Crystal chemistry of K-tourmalines from the Kumdy-Kol microdiamond deposit, Kokchetav Massif, Kazakhstan

Abstract

Abstract. Selected crystals of natural K-bearing tourmalines, extracted from a quartzofeldspathic rock from the Kumdy-Kol microdiamond deposit (an ultrahigh-pressure region of Kokchetav Massif, northern Kazakhstan), were characterized using a scanning electron microscope, an electron microprobe and single-crystal X-ray diffraction to investigate the impact of K uptake on the tourmaline structure.
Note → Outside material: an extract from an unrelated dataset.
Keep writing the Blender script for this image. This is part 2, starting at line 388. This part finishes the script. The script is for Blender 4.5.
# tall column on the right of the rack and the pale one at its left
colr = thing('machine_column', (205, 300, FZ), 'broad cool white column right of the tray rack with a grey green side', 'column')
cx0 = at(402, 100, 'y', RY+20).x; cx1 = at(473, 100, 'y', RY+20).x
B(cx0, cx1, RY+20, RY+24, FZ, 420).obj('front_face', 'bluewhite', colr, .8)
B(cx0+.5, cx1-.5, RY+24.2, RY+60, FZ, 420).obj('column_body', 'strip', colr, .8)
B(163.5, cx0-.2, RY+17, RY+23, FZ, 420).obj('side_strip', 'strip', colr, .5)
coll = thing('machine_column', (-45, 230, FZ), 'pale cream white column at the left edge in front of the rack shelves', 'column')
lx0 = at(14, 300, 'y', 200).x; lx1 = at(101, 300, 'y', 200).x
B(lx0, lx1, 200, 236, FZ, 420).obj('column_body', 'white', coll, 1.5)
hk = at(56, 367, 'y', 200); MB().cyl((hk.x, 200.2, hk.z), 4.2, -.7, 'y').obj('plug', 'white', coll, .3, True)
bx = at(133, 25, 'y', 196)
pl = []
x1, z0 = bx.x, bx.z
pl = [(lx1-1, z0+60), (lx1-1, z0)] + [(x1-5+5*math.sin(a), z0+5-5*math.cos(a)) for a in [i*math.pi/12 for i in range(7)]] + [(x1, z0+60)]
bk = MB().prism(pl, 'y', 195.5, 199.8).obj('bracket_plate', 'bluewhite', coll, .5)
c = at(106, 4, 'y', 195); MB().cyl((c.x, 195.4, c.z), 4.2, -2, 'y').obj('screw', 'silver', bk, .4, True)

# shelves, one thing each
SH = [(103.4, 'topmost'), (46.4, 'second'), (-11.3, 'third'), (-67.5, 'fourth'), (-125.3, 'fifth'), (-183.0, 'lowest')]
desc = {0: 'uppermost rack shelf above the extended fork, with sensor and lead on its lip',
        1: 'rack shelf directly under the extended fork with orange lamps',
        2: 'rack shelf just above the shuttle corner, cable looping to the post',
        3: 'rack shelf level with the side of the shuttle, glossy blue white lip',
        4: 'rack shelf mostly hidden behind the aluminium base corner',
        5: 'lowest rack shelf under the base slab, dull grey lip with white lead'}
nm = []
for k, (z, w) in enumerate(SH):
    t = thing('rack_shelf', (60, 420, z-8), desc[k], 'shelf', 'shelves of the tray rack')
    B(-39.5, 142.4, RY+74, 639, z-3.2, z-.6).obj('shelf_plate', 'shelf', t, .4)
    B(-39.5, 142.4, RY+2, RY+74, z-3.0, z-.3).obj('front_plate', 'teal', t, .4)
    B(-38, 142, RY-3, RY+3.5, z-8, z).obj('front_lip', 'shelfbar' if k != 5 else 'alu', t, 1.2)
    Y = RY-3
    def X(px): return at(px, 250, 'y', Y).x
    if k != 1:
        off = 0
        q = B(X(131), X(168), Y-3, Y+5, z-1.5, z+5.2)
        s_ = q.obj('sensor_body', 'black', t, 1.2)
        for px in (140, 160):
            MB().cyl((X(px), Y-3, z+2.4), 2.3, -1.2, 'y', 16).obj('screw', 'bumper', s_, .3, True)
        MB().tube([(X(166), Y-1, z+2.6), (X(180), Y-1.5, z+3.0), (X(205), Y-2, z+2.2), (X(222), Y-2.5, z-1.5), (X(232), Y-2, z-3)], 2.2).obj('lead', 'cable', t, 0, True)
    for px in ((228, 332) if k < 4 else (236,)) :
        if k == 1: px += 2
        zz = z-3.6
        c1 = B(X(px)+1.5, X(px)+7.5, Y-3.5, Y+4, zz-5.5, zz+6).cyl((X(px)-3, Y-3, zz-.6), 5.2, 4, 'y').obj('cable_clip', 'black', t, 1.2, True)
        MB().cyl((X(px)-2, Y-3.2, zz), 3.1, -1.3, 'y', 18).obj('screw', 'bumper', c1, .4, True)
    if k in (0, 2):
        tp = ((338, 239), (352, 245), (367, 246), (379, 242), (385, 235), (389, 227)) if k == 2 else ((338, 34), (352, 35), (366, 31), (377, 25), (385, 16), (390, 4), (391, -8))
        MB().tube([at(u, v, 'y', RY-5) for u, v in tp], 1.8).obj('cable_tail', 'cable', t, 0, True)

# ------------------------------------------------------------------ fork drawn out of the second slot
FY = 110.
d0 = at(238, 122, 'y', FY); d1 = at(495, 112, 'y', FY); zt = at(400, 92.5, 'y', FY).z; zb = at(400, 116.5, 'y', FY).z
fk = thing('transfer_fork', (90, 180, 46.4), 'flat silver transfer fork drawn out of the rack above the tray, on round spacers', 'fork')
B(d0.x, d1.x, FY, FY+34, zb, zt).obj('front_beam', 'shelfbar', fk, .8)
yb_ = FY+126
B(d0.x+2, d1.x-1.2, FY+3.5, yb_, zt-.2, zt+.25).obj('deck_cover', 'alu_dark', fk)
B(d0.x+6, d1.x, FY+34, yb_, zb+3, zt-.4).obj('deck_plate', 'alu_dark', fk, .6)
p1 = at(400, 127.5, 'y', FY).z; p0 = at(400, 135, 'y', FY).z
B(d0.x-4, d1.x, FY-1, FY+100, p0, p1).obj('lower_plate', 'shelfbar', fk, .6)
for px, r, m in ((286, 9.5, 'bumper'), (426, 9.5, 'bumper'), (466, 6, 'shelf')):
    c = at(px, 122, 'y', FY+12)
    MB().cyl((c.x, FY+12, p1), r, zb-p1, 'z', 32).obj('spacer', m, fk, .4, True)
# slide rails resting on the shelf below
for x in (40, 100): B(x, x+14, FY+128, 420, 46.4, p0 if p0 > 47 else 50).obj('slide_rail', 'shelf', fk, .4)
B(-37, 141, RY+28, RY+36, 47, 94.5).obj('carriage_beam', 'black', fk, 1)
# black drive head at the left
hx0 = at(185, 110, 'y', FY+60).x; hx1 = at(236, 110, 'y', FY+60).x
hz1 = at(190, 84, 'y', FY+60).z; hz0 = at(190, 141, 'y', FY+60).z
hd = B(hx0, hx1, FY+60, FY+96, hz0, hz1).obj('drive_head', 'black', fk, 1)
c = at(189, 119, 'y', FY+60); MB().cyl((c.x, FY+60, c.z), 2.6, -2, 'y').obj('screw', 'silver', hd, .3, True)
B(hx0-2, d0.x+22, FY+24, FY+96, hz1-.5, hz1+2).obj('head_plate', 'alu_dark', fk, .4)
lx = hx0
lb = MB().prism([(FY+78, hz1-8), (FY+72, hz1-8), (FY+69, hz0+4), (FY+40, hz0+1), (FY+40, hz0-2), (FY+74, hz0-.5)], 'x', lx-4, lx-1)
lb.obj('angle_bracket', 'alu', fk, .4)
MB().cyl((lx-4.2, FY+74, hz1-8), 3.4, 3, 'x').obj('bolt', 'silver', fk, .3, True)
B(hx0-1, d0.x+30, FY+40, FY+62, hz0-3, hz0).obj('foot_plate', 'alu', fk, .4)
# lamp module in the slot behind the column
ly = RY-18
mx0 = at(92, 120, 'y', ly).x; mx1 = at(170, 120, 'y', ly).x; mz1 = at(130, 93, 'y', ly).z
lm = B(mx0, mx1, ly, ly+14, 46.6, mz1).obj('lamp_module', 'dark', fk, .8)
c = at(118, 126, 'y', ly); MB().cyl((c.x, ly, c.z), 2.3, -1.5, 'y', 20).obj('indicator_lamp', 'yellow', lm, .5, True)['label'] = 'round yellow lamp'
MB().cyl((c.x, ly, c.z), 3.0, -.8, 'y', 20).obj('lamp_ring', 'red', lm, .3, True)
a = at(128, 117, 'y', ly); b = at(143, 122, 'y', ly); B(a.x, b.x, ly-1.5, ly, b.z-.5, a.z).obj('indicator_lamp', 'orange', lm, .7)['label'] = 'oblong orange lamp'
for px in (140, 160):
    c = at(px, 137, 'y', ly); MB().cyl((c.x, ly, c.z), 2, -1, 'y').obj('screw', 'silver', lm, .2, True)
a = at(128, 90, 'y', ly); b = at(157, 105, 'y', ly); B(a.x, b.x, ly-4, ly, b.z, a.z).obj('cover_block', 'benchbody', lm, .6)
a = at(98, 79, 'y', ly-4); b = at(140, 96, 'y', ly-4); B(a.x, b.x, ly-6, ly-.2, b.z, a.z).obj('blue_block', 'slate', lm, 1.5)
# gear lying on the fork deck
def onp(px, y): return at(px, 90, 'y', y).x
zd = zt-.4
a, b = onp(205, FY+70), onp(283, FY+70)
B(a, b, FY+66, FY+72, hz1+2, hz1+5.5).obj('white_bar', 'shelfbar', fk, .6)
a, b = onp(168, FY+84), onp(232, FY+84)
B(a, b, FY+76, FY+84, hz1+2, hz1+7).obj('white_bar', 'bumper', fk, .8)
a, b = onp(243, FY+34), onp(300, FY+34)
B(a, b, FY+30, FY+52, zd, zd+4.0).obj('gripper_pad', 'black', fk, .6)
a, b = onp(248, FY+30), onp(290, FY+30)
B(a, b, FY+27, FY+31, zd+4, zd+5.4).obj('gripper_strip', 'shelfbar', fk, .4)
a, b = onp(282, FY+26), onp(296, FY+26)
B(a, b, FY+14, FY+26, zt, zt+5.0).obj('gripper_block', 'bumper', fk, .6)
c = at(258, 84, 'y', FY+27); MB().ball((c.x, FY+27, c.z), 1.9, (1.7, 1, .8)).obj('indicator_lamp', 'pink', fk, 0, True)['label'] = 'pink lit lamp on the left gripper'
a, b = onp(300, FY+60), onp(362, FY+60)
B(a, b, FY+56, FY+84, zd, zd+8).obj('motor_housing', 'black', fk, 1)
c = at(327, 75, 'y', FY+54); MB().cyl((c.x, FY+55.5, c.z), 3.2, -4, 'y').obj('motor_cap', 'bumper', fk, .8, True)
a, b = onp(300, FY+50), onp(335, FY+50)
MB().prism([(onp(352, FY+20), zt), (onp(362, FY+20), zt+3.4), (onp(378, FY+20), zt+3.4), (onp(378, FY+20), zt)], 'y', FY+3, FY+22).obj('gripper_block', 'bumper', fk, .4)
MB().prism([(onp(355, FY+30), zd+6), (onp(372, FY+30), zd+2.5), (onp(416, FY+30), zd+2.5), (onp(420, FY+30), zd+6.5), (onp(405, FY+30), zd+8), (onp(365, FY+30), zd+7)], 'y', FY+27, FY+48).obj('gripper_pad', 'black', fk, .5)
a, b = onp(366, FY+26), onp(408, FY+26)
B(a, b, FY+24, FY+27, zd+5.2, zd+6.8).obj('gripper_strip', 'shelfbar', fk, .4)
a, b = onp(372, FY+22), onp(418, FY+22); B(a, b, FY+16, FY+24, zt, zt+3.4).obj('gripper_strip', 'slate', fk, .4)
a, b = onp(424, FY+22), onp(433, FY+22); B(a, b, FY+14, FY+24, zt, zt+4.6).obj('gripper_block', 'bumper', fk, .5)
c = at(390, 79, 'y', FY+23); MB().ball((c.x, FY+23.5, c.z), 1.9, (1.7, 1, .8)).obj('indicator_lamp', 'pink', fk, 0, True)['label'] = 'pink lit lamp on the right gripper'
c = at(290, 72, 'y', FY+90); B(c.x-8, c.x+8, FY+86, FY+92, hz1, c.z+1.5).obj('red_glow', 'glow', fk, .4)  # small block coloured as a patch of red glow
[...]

All the studied crystals belong to the maruyamaite–oxy-dravite/dravite compositional field, with K contents ranging from 0.03 to 0.47 apfu (atoms per formula unit), and contain a minor fluor-uvite component that increases towards oxy-dravite and dravite. The compositional variability of our samples can be expressed as a sequence of substitutions ranging from maruyamaite to oxy-dravite, dravite and fluor-uvite (or vice versa). Specifically, the substitutions that lead from maruyamaite to oxy-dravite to dravite are (1) XK + AlTOT + O1O ↔ XNa + MgTOT + O1O and (2) XNa + MgTOT + O1O ↔ XNa + MgTOT + O1OH, respectively. Conversely, the substitutions that lead from oxy-dravite to dravite to fluor-uvite are (1) XNa + MgTOT + O1O ↔ XNa + MgTOT + O1OH and (2) XNa + MgTOT + O1OH ↔ XCa + MgTOT + O1F, respectively. By analysing the difference between the bond valence sum and mean formal charge at the X site, we show that an increase in the K content (K > 0.21 apfu) results in the compression of X–O bonds (overbonded cation). Conversely, lower K contents lead to the stretching of the bonds (underbonded cation). Compared to the K-dominant analogues with ZFeO6 povondraite-type framework, K-bearing tourmalines with a smaller ZAlO6 framework such as maruyamaite should only be stable at higher-pressure conditions, as pressure is necessary to squeeze the relatively large K cation into the tighter X cavity. In both cases, the essential condition for the formation of K-dominant tourmalines is the extremely high K activity in the crystallization fluid. The K-tourmaline from the Kokchetav Massif may have crystallized under high-pressure (HP) conditions, with an upper limit between 3.5–7 GPa, during retrograde metamorphism following the ultrahigh-pressure (UHP) metamorphic peak.